A LEADING figure in the financial advice industry locally has added his voice to the warnings that people should act carefully over the new pension ‘freedoms’.

Financial firms nationally have said there was no ‘mad rush’ for their cash after the new flexibilities came into force, allowing people to access cash from their pension pot rather than draw an annuity.

Kevin Forbes, chairman of the Hampshire and Dorset region of the Personal Finance Society, said people should be cautious of scams.

He said many people surfed the web looking for relatively modest increases in interest on their savings, yet paid little attention to retirement planning.

“This, we believe is down to two main problems. Firstly pension legislation is a political hot potato and gets changed all the time, making it extremely hard to understand what is going on.

“Secondly, not enough people use a regulated financial adviser to help them deal with the more complicated aspects of personal finance,” he said.

He warned the pension reforms could present an opportunity for scammers as well as the risk of making ill-advised decisions.

“Many people have spent many years accumulating funds to ensure they have a more comfortable retirement, yet risk throwing it all away at the last minute by not taking enough care,” he said.

Mr Forbes, who a partner in Poole-based Strategic Solutions Chartered Financial Planners, cited some hypothetical cases of people reaching retirement age:

* A 65-year-old with a pension of £135,000 (around four times the average pot), wanting to take it all out straight away, would find himself with £108,250 of taxable income in the first year – a bill of £34,553. By spreading the withdrawals over four years, his tax bill would have been halved.

* A 66-year-old with a pension pot of £266,667, advised by a friend to take it all out and buy a rental property, would be taxed on £200,000 of it, leaving him with only £187,374 – and he would be taxed on part of his rental income. If he drew out just five per cent of the pot a year, he would have had an income of £19,053 a year without having to become a landlord.

* A company director with a modern pension plus an old ‘frozen’ scheme worth £20,000 might cash that in and walk away with £17,000 to spend while continuing to contribute £20,000 a year to his new scheme.
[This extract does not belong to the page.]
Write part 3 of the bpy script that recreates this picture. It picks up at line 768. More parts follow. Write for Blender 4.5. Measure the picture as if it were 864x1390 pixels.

But the new rules limit tax relief on pension contributions to £10,000 a year, so he would face a fax bill for his excess contributions and would be limited to paying £10,000 a year into his pension.

Mr Forbes added: “Unfortunately, we are already hearing of many new instances of unregulated schemes setting up trying to prize hard-earned and hard-saved pension money away from the general public. These ‘scammers’ will look to lure money into unregulated schemes in order to entice money in, then likely rip everyone off and run away into the distance.”

KEVIN Forbes suggested some common tactics used by pension scammers;

* A cold call, text message, website pop-up or someone coming to their door offering a ‘free pension review’, ‘one-off investment opportunity’ or ‘legal loophole’

* Convincing marketing materials that promise someone returns of over eight per cent. No regulated adviser is allowed to quote above eight per cent as any part of a projection of returns.

* Paperwork delivered to their door by courier that requires immediate signature.

* A proposal to put their money in a single investment. In most circumstances, financial advisers will suggest diversification of assets.

* Claims that they can access your pension before age 55.

* Transfers of their money overseas

A free, impartial Pension Wise service is being delivered face-to-face by Citizens Advice, on the phone by the Pensions Advisory Service (TPAS) and online by the government.